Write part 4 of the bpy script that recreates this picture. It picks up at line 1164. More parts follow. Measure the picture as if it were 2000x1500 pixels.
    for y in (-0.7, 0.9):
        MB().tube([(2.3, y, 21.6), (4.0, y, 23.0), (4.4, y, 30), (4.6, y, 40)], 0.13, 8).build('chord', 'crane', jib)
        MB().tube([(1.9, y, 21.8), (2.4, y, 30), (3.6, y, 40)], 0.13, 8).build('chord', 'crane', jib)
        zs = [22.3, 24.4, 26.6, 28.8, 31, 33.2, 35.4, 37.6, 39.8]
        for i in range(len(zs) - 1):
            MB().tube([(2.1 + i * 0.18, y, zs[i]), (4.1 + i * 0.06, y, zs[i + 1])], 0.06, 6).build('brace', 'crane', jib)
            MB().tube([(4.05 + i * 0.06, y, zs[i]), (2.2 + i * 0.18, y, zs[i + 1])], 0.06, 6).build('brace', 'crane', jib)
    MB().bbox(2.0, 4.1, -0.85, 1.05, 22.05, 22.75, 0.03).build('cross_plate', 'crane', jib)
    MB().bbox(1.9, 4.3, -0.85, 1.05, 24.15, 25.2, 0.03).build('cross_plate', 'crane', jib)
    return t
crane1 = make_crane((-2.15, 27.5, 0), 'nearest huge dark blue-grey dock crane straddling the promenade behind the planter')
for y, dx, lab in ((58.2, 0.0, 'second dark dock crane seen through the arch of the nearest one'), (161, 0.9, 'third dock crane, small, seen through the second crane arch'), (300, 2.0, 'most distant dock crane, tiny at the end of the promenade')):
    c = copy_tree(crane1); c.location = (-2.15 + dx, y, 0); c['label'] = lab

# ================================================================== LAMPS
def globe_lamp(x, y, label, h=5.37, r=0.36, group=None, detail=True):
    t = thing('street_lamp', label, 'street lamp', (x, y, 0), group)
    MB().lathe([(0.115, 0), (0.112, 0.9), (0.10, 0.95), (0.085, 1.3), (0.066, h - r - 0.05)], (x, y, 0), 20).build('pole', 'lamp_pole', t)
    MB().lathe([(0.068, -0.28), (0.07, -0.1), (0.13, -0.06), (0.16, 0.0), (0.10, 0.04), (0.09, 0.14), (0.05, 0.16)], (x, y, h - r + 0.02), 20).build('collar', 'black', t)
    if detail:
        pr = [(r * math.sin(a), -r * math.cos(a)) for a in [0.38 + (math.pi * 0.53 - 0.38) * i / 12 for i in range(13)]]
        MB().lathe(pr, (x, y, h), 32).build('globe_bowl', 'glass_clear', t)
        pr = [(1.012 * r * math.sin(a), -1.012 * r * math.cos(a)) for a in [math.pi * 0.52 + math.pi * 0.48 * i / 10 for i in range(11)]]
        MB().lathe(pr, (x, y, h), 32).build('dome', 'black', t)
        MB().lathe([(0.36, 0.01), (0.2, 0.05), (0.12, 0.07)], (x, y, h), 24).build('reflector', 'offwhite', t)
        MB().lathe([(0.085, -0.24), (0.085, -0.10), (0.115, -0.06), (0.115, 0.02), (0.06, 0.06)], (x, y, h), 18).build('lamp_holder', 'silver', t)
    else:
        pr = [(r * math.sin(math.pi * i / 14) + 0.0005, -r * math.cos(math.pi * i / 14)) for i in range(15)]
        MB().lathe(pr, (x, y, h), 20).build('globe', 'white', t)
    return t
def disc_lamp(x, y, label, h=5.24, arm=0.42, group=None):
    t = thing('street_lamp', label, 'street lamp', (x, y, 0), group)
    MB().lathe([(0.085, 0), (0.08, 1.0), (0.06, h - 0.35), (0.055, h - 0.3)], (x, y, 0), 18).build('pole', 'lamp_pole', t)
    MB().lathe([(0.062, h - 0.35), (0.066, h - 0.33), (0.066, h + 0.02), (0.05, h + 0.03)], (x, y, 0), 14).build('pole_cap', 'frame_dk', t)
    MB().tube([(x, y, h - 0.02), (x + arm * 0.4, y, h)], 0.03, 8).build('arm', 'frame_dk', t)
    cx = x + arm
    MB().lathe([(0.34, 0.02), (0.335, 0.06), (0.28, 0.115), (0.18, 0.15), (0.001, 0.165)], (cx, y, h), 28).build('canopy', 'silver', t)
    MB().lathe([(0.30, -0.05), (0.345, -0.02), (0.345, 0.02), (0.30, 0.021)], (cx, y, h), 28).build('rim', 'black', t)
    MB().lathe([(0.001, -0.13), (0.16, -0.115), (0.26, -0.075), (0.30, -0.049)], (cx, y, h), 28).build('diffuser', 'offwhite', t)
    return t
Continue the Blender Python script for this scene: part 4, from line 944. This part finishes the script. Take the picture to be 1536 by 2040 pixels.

==*==

§ EXERCISE DETAILS
Extract, word for word, each line of the listing above.

§ WRITTEN RESPONSE
Write part 4 of the bpy script that recreates this picture. It picks up at line 1164. More parts follow. Measure the picture as if it were 2000x1500 pixels.
    for y in (-0.7, 0.9):
        MB().tube([(2.3, y, 21.6), (4.0, y, 23.0), (4.4, y, 30), (4.6, y, 40)], 0.13, 8).build('chord', 'crane', jib)
        MB().tube([(1.9, y, 21.8), (2.4, y, 30), (3.6, y, 40)], 0.13, 8).build('chord', 'crane', jib)
        zs = [22.3, 24.4, 26.6, 28.8, 31, 33.2, 35.4, 37.6, 39.8]
        for i in range(len(zs) - 1):
            MB().tube([(2.1 + i * 0.18, y, zs[i]), (4.1 + i * 0.06, y, zs[i + 1])], 0.06, 6).build('brace', 'crane', jib)
            MB().tube([(4.05 + i * 0.06, y, zs[i]), (2.2 + i * 0.18, y, zs[i + 1])], 0.06, 6).build('brace', 'crane', jib)
    MB().bbox(2.0, 4.1, -0.85, 1.05, 22.05, 22.75, 0.03).build('cross_plate', 'crane', jib)
    MB().bbox(1.9, 4.3, -0.85, 1.05, 24.15, 25.2, 0.03).build('cross_plate', 'crane', jib)
    return t
crane1 = make_crane((-2.15, 27.5, 0), 'nearest huge dark blue-grey dock crane straddling the promenade behind the planter')
for y, dx, lab in ((58.2, 0.0, 'second dark dock crane seen through the arch of the nearest one'), (161, 0.9, 'third dock crane, small, seen through the second crane arch'), (300, 2.0, 'most distant dock crane, tiny at the end of the promenade')):
    c = copy_tree(crane1); c.location = (-2.15 + dx, y, 0); c['label'] = lab

# ================================================================== LAMPS
def globe_lamp(x, y, label, h=5.37, r=0.36, group=None, detail=True):
    t = thing('street_lamp', label, 'street lamp', (x, y, 0), group)
    MB().lathe([(0.115, 0), (0.112, 0.9), (0.10, 0.95), (0.085, 1.3), (0.066, h - r - 0.05)], (x, y, 0), 20).build('pole', 'lamp_pole', t)
    MB().lathe([(0.068, -0.28), (0.07, -0.1), (0.13, -0.06), (0.16, 0.0), (0.10, 0.04), (0.09, 0.14), (0.05, 0.16)], (x, y, h - r + 0.02), 20).build('collar', 'black', t)
    if detail:
        pr = [(r * math.sin(a), -r * math.cos(a)) for a in [0.38 + (math.pi * 0.53 - 0.38) * i / 12 for i in range(13)]]
        MB().lathe(pr, (x, y, h), 32).build('globe_bowl', 'glass_clear', t)
        pr = [(1.012 * r * math.sin(a), -1.012 * r * math.cos(a)) for a in [math.pi * 0.52 + math.pi * 0.48 * i / 10 for i in range(11)]]
        MB().lathe(pr, (x, y, h), 32).build('dome', 'black', t)
        MB().lathe([(0.36, 0.01), (0.2, 0.05), (0.12, 0.07)], (x, y, h), 24).build('reflector', 'offwhite', t)
        MB().lathe([(0.085, -0.24), (0.085, -0.10), (0.115, -0.06), (0.115, 0.02), (0.06, 0.06)], (x, y, h), 18).build('lamp_holder', 'silver', t)
    else:
        pr = [(r * math.sin(math.pi * i / 14) + 0.0005, -r * math.cos(math.pi * i / 14)) for i in range(15)]
        MB().lathe(pr, (x, y, h), 20).build('globe', 'white', t)
    return t
def disc_lamp(x, y, label, h=5.24, arm=0.42, group=None):
    t = thing('street_lamp', label, 'street lamp', (x, y, 0), group)
    MB().lathe([(0.085, 0), (0.08, 1.0), (0.06, h - 0.35), (0.055, h - 0.3)], (x, y, 0), 18).build('pole', 'lamp_pole', t)
    MB().lathe([(0.062, h - 0.35), (0.066, h - 0.33), (0.066, h + 0.02), (0.05, h + 0.03)], (x, y, 0), 14).build('pole_cap', 'frame_dk', t)
    MB().tube([(x, y, h - 0.02), (x + arm * 0.4, y, h)], 0.03, 8).build('arm', 'frame_dk', t)
    cx = x + arm
    MB().lathe([(0.34, 0.02), (0.335, 0.06), (0.28, 0.115), (0.18, 0.15), (0.001, 0.165)], (cx, y, h), 28).build('canopy', 'silver', t)
    MB().lathe([(0.30, -0.05), (0.345, -0.02), (0.345, 0.02), (0.30, 0.021)], (cx, y, h), 28).build('rim', 'black', t)
    MB().lathe([(0.001, -0.13), (0.16, -0.115), (0.26, -0.075), (0.30, -0.049)], (cx, y, h), 28).build('diffuser', 'offwhite', t)
    return t
Continue the Blender Python script for this scene: part 4, from line 944. This part finishes the script. Take the picture to be 1536 by 2040 pixels.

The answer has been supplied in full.